R10. Why does extreme physical challenge — marathon running, fasting, cold exposure — produce something that resembles meditation?
The short answer: Because extreme physical challenge forces a specific configuration of the nervous system and the Surat that is close to what the Stabilize stage produces deliberately. The extremity of the challenge reduces the mind’s narrative activity by occupying the full available attention, reduces the DMN’s problem generation by the urgency of the immediate physical reality, and produces specific neurochemical states that approximate the nervous system configuration of the meditative state.
The framework: The experiences reported during endurance running, extended fasting, cold water immersion, and other extreme physical practices — the inner stillness, the dissolution of ordinary mental noise, the quality of presence, the sense of something larger — are genuine. The instrument is genuinely in a different configuration during these activities.

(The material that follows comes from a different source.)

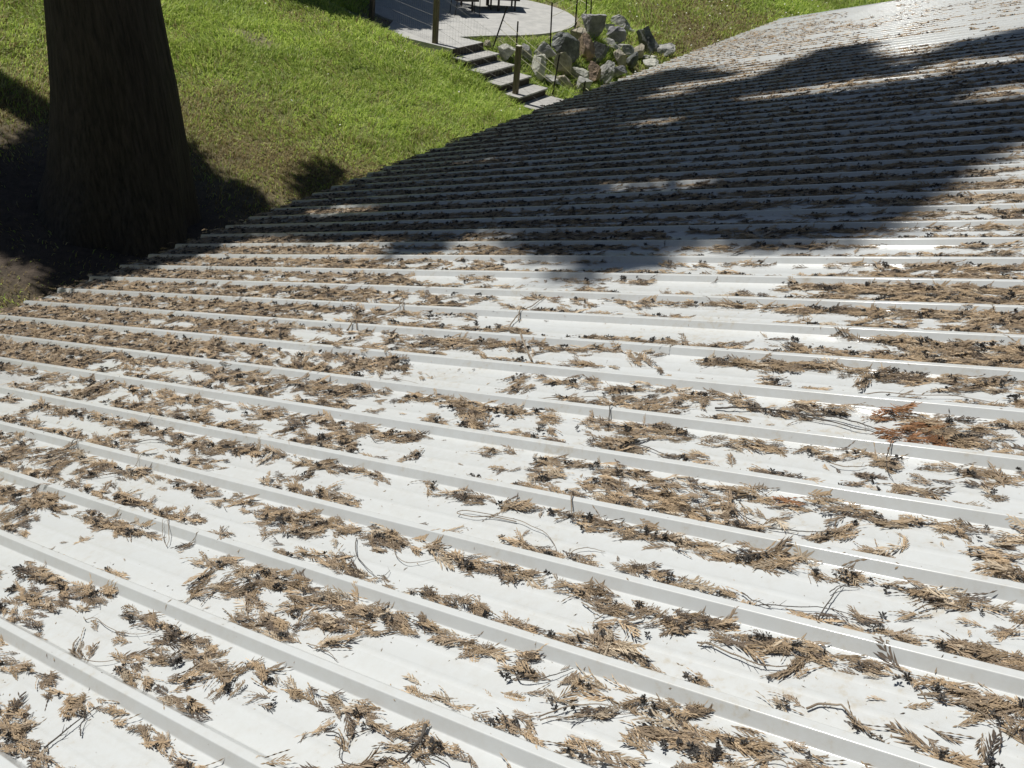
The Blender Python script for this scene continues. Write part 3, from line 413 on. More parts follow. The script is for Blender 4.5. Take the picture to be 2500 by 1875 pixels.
# ------------------------------------------------------------------ trees
def bark_mat(name, c1, c2):
    m, t, b = new_mat(name); v = mapping(t, (9, 9, .8)); n = noise(t, v, 2.4, 8, .7)
    r = ramp(t, n.outputs[0], [(.35, c1), (.65, c2)]); t.links.new(r.outputs[0], b.inputs["Base Color"]); b.inputs["Roughness"].default_value = .95
    bump(t, b, n.outputs[0], 1.0, .05); return m
M_BARK = bark_mat("fibrous_cedar_bark", (.030,.026,.021), (.10,.083,.066))
M_LEAF = mat_vcol("evergreen_foliage", .7, .12, .2)
def spray_mesh(P, size, seed):
    """many drooping leaf sprays around the points P"""
    g = np.random.default_rng(seed); n = len(P); k = 12
    a0 = g.uniform(0, 2*math.pi, n); Vs = []; Cs = []
    for j in range(k):
        a = a0 + g.normal(0, .8, n) + (j % 2)*.5; dr_ = g.uniform(.1, .9, n); L = size*g.uniform(.45, 1.0, n); w = size*.085*g.uniform(.7, 1.3, n)
        d = np.stack([np.cos(a), np.sin(a), -dr_], 1); d /= np.linalg.norm(d, axis=1)[:, None]
        c = P + g.normal(0, size*.24, (n, 3)); q = np.cross(d, g.normal(0, 1, (n, 3))); q /= np.linalg.norm(q, axis=1)[:, None]
        Vs.append(np.stack([c - q*w[:, None]*.4, c + q*w[:, None]*.4, c + d*(L*.6)[:, None] + q*w[:, None], c + d*(L*.6)[:, None] - q*w[:, None], c + d*L[:, None] - [0, 0, .02]], 1))
        col = np.array((.045,.085,.03))*g.uniform(.55, 1.5, n)[:, None]; Cs.append(np.repeat(col[:, None], 5, 1))
    V = np.concatenate([v.reshape(-1, 3) for v in Vs]); C = np.concatenate([c.reshape(-1, 3) for c in Cs]); i = np.arange(n*k)*5
    F = np.concatenate([np.stack([i, i+1, i+2], 1), np.stack([i, i+2, i+3], 1), np.stack([i+3, i+2, i+4], 1)]); return V, F, C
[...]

The mechanism: extreme physical challenge occupies the full engagement function with a single compelling object — the immediate physical reality of the challenge. The Kshipta mind cannot maintain its scatter in the presence of an overwhelming physical demand. The narrative activity of the default mode network is suppressed by the urgency of the present moment. The result is an approximation of Pratyahara — the senses and the mental activity gathered around the present physical reality rather than scattered across multiple objects.
Additionally, extreme physical challenge produces specific neurochemical states — endorphin release, cortisol-to-anandamide ratio changes, cardiovascular activation producing altered blood distribution to the brain — that approximate some of the physiological correlates of meditative states. The runner’s high is a genuine altered state produced by specific neurochemical changes. The cold exposure’s calming effect is a genuine parasympathetic response to the cold stress stimulus.
What these physical challenges cannot produce: the sustained development of the instrument. They produce a temporary state that approximates some features of the meditative state without building the capacity for the state to be accessed without the physical challenge. The runner who can only access stillness during a marathon has not developed the instrument. They have found the external stimulus that forces the configuration. The practice develops the capacity to produce the configuration internally, voluntarily, without the external forcing.
The turn: The experiences during extreme physical challenge are pointing at the same territory the practice inhabits. They are produced through the forcing of external challenge rather than the development of internal capacity. Use them as the evidence that the territory is real. Then develop the capacity to inhabit the territory without needing to run a marathon to get there.